As Lopez reflected on the full circle moment, she couldn’t hold back her tears. “This is the first time that I actually got to do it,” she choked up, then hugged Condon as she acknowledged that he had made her dream come true. She reportedly leads a whopping eleven musical numbers in the film.
Kiss of the Spider Woman was a 1985 film, adapted from a 1976 novel by Argentine writer Manuel Puig, that earned William Hurt his one and only Oscar, and then a 1993 seven-time Tony Award-winning Broadway musical sensation led by Chita Rivera. This time around, the reviews have been relatively cautious, though most tastemakers agree that 55-year-old Lopez is at the top of her game.

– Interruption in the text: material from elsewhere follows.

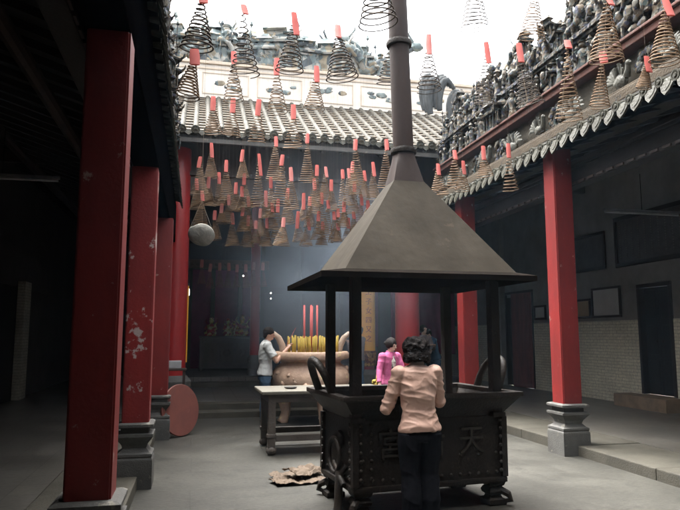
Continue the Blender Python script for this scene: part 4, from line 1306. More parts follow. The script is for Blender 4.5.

“The role she was born to play,” says Deadline‘s Chief Film Critic Pete Hammon. Lopez “shows the power of a true star,” says Next Best Picture’s Cody Dericks, while critics Carlos Aguilar and Jairo Jimenez call her “phenomenal” and “a sweeping tsunami that your mind won’t be able to erase.” “It’s a larger than life role that she pulls off with such precision it’s impossible to escape her web,” adds writer Cat Cardenas who is already calling for Lopez’s 2026 Oscar campaign.
Lopez plays Ingrid Luna, a silver screen superstar, whose performance in the musical Kiss of the Spider Woman, which he imagines and recreates, helps Argentine Dirty War prisoner Luis Molina (played by newcomer Tonatiuh) escape the horrors of his daily life. The cast also includes Diego Luna as a Marxist political prisoner called Valentin Arregui Paz who shares a cell with Molina.
The year has barely started and this is already Lopez’s second critically acclaimed film performance. The first came with Unstoppable, which, after a limited theatrical release, arrived on Prime Video on Jan. 16. The actress’ performance as the mother of Anthony Robles, an American wrestler with a disability who won a national championship, was lauded as the best of her career. This might no longer be true after the release of Kiss of the Spider Woman.
After a turbulent 2024 which saw her divorce husband Ben Affleck (an executive producer on Kiss of the Spider Woman and producer on Unstoppable) and release a misfired album and accompanying documentary, 2025 is shaping up to be Lopez’s year.